中川(右)は長谷川との激しい攻防に競り勝ち最強挑戦者に
中川(右)は長谷川との激しい攻防に競り勝ち最強挑戦者に

 セミファイナルで行われたスーパーフェザー級の最強挑戦者決定戦は、日本同級1位の中川兼玄(26歳=三迫)が、2位の長谷川慎之介(29歳=ワールドスポーツ)に8回2ー1の判定勝ち。2021年チャンピオンカーニバルの出場権を獲得した。

 ともに長い下積みを経て、やっとつかみかけたタイトル挑戦のチャンスを懸け、執念の攻防を繰り広げた。立ち上がりは12連勝中のサウスポー長谷川が左ストレート、右フックを決めて先攻したが、中川も次第に得意の右ストレートで反撃。5回にはボディを効かせてから右を打ち込みダウンを奪ったが、ここで倒しきれず失速してしまう。6、7回には長谷川の大逆襲で棒立ちになる場面もあった。判定はジャッジ一人が76対75で長谷川としたが、残る二人は77対74、76対75で中川を支持した。

ホープ対決は中井に軍配

中井(奥)は保坂に3-0の判定勝ち
中井(奥)は保坂に3-0の判定勝ち

 元高校王者の保坂剛(25歳=三迫)は、同じアマチュア出身の中井龍(23歳=角海老宝石)とスーパーフェザー級8回戦を行ったが、0-3の判定負け。プロ6戦目で初黒星を喫した。

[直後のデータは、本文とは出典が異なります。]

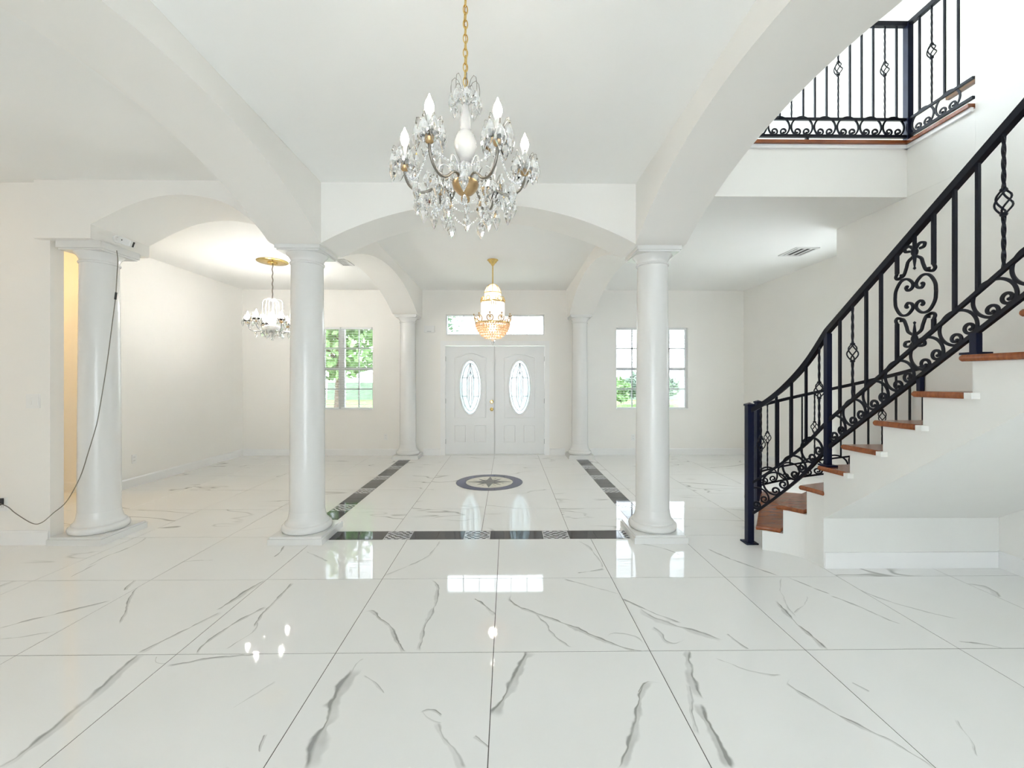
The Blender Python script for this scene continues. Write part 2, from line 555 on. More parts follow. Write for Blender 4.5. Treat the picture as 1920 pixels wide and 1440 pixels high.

 7月にもアマ出身の無敗ランカー宇津木秀(ワタナベ)と対戦し、善戦で評価を高めた中井が、この日も巧みなボクシングを展開。同じサウスポーの保坂と右ジャブを差し合い、的中率で優位に立つと、右へ右へと回り込んで保坂の強打を封じた。中盤からは保坂のプレスも強まったが、中井は接近戦でもショートの左アッパー、左ストレートを決めて譲らず。スコアは3者とも77対75だった。

「輪島3世」磯谷がKOデビュー

磯谷(右)は思い切りよく右を決めてKOで初陣を飾る
磯谷(右)は思い切りよく攻めてKOで初陣を飾る

 「炎の男」こと元世界スーパーウェルター級チャンピオン輪島功一さんの孫、磯谷大心(20歳=輪島功一スポーツ)が68.5キロ契約4回戦でデビュー戦を行い、同じくデビュー戦の羽賀彬光(35歳=DANGAN越谷)に初回1分23秒TKO勝ちした。

 ともに182センチの長身。磯谷は開始とともに左ジャブで強気に攻め込むと、羽賀の反撃にもひるまず、左フックから右クロスを返して早くもダウンを奪う。再開後、再び右ストレートを決めたところでストップが入った。

 53年前に同じ後楽園ホールで祖父が演じたのと同じ初回KOデビューを飾った磯谷。「倒せてよかった。皆さんに安心して見てもらえるよう、パンチをもらわずに勝てるようになりたい」と振り返った。ダウンを奪った後も冷静に左を上下に突くなど、非凡なところを見せた。